What would be 2 or 3 pieces of advice for young professionals?

  • Understand globalization, and in some ways that means Go East!
  • In former times, management was divided into the “general” and the “specific”, but the world today has changed, it has become much more complex, intertwined and volatile, and so executives have to be able to go deep and broad (T-shaped people).
  • You have to understand the notion of speed (“big companies never die because of lack of money, they die because of boredom and self-sufficiency”); so you can learn a lot from the spirit and speed of startups for big companies:
  • Start-ups only work on what’s really important, they go to the essence of business;
  • If big companies woke up every day and looked at their companies to sort out the essential from the superflux, you could massively improve the competitiveness of your business.
  • The lean startup approach has become a Manifesto for the way GE works on projects nowadays (“fast works”); every process needs to lead to speed!
  • GE follows 2 major approaches or methods:
  • Lean six sigma is one of them, but only on 30 key processes throughout the company;
  • The second process is “fast work”s, which GE learned from Eric Ries, the author of Lean startup (getting to market and doing everything in the company faster); for example, GE does every IT implementation in 90 days; this implies that sometimes you do less, you test the limited version, get better at test & learn and carry out a follow-up project, which again does not take longer than 90 days!

What keeps you awake at night?

  • It’s not competition, but governments and how quickly they can evolve or change views.
  • A lot of disruption is caused by governments and how they impact business environments.
  • Things change so quickly in the public sphere nowadays (Turkey, China, Russia, Middle East…) that it’s difficult to keep up.

Questions & Answers:
What’s your view about shared resources?

  1. On the long run, GE plans to massively increase the part of shared services from around 30 % to 70 %.

How can you foster people that are capable of going broad and deep?

  • It’s more difficult today than 20 years ago, but you still have to find ways to do it; back in the 80s things were easier: the US economy grew by 4 % per year (the biggest economy in the world), so you could be more general about your assumptions; everybody knew the GE brand and where things were headed.
  • Today executives have to have a much more developed depth of domain knowledge taking into account numerous external factors such as technology, society, economics, etc. that are sometimes contradictory and always volatile and complex to understand.
  • One of the ways to do that is to stay in jobs longer, which gives you a better understanding of the issues over a longer time period; you have to see cycles and understand how they work.
  • When you don’t have enough challenging questions to ask or ideas for changes and improvements, then you might start thinking of leaving the business to somebody else.

Other questions/remarks:

  • View on UK and its position towards Europe: it’s a complicated question, but he still thinks of UK as part of Europe. « You have to be in it when things are really bad to be in it when times are good ». It’s a dangerous move to break out now.
  • What made you a good top executive?
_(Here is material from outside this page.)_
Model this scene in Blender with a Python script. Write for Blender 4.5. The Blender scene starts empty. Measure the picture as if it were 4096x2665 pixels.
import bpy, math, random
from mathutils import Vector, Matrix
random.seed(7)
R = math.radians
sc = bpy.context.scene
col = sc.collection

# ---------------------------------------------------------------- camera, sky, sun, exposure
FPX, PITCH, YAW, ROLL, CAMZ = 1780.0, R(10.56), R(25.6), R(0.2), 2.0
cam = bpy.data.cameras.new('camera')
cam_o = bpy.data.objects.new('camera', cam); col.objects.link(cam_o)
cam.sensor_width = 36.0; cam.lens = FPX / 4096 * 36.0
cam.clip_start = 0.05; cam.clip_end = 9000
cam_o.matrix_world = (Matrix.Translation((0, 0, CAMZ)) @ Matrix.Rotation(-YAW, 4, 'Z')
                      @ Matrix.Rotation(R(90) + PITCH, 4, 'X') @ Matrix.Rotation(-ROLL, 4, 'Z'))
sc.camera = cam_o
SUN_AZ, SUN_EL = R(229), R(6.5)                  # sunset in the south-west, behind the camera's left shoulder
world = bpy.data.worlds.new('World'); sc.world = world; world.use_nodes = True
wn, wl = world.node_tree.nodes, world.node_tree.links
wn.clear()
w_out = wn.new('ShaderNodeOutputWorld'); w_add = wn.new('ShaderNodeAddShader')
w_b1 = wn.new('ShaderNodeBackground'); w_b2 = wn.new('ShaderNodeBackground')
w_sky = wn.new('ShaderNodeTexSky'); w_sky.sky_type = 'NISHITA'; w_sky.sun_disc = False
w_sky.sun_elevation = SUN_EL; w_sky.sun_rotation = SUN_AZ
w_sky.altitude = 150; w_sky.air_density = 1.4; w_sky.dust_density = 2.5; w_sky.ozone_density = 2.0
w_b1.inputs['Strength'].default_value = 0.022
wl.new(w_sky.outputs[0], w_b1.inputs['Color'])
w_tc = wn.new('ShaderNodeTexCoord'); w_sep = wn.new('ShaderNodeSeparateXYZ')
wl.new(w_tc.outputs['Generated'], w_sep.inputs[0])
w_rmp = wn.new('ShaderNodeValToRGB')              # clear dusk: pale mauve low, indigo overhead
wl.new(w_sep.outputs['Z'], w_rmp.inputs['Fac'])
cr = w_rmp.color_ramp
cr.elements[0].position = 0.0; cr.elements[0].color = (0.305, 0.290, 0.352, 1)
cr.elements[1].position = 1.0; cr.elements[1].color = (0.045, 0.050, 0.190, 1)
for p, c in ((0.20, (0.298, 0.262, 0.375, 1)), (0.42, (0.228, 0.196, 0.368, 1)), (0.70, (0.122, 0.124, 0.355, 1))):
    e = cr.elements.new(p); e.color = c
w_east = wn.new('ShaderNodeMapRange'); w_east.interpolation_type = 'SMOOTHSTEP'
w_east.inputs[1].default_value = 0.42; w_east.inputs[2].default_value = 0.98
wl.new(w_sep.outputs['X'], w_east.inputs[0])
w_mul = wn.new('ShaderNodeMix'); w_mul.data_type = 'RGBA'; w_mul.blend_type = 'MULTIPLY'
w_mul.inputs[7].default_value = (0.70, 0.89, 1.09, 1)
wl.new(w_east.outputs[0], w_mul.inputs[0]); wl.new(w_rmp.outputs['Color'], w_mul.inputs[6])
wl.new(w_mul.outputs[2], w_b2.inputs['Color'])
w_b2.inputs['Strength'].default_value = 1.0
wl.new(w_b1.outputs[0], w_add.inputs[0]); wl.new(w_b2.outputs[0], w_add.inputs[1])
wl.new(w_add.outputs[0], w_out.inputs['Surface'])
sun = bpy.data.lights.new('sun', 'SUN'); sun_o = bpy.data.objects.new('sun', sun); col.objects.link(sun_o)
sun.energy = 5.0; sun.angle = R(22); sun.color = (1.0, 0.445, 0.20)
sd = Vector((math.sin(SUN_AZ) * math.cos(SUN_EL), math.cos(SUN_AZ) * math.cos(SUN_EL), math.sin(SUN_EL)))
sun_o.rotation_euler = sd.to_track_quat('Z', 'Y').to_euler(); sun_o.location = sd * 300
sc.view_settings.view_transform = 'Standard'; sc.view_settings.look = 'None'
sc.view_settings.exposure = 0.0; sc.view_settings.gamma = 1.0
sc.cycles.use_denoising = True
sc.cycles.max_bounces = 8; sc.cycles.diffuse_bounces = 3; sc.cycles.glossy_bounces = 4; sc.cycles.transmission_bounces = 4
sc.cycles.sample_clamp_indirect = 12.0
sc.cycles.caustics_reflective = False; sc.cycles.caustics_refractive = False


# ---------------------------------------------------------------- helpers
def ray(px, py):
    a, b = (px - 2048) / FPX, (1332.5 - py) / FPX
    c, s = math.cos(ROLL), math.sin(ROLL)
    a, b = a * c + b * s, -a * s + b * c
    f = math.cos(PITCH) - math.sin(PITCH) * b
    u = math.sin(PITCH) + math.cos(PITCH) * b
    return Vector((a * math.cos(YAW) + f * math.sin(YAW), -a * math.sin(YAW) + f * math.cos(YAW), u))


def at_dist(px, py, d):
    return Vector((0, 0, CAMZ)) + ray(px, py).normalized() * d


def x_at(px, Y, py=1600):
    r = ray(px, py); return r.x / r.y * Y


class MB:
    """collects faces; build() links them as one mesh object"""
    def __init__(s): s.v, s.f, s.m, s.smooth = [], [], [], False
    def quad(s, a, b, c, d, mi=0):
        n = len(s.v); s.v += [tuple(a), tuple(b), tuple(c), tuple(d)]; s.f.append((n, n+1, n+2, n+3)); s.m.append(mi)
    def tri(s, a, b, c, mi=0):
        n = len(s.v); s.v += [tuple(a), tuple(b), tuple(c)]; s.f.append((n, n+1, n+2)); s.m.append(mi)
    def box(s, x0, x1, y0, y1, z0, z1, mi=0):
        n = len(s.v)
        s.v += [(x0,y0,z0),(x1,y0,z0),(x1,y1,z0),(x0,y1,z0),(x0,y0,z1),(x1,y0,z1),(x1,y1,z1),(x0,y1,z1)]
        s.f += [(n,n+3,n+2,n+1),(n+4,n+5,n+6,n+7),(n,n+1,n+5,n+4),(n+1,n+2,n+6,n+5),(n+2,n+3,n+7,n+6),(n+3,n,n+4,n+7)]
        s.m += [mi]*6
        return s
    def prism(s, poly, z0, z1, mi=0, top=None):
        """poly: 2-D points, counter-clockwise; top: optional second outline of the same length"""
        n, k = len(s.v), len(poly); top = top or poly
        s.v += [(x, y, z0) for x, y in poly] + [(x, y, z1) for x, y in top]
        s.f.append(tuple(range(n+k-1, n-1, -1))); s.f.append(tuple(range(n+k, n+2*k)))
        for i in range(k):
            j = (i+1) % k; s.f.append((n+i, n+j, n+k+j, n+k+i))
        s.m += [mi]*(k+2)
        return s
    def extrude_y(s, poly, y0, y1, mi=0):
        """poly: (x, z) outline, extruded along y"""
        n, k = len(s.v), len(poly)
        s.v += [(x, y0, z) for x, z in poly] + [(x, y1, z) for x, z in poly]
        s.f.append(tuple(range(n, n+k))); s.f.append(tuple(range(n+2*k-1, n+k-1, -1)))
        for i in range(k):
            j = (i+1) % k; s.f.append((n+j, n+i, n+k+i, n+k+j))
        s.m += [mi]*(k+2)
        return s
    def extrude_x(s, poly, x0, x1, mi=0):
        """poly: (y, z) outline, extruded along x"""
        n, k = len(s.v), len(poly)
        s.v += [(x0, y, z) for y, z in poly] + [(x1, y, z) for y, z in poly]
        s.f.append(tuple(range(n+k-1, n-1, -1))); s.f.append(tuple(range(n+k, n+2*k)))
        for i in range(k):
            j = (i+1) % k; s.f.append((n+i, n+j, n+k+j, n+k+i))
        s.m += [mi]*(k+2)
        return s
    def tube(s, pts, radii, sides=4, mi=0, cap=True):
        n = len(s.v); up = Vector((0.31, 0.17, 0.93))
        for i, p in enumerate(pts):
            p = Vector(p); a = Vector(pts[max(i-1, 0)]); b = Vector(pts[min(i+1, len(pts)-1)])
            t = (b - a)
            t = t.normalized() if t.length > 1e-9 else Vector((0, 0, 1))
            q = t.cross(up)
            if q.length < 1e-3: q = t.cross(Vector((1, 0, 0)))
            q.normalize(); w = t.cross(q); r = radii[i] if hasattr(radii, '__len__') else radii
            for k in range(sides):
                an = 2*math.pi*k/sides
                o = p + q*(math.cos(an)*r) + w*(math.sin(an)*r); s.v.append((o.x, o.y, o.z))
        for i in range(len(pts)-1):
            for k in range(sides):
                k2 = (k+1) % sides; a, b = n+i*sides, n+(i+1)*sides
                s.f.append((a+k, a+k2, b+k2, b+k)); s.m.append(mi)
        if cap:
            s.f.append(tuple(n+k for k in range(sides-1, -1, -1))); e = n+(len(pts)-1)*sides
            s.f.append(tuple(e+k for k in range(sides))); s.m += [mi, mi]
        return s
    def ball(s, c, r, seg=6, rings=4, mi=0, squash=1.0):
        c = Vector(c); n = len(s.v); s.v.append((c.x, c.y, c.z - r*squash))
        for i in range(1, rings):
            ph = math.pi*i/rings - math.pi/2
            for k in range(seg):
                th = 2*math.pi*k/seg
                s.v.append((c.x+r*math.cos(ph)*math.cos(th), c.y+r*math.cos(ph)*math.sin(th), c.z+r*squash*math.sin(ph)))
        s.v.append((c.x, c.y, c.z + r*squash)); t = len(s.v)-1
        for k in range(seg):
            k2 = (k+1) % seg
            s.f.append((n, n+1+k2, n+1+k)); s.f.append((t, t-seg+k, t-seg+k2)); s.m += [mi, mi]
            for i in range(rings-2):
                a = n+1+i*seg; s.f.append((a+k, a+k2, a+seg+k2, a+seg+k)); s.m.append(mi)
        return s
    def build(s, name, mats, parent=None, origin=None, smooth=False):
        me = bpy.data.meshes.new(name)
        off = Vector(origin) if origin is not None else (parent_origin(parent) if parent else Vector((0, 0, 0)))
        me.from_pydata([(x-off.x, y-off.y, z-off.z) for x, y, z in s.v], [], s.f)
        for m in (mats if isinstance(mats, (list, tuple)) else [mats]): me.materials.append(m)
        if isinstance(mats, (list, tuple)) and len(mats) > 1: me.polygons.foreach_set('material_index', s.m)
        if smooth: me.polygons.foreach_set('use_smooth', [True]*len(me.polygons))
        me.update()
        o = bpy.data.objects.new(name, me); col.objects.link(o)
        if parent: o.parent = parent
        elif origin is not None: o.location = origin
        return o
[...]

The shocks. You need to have a good sense and understanding of tale risks.
  • Salary discussion: people have the right to feel uncomfortable with high executive salaries; we have to understand their being cynical; the only way out is competitiveness, growth, innovation and the job creation that comes with it; you need to get through that anger.
  • Energy transition: they put a bad name tag on IT (“green”). By this, IT became the business of some elites; if you speak more about energy efficiency, reduced costs, etc. it would be more largely accepted.
  • Robustness to disruptive innovation: it’s a very formal process; you need a lot of cash, which helps against black swan risks; the Chief Marketing Officer at GE is also the Chief Disrupter. GE has to play offense and defense at the same time. (Example: Industrial internet).
  • One of the most serious battles is the war for talent.
  • Healthcare and housing are amazing businesses where a lot of disruption is going on; but the business models will change; e-health is a big pusher; for GE that means that it has to become more agile!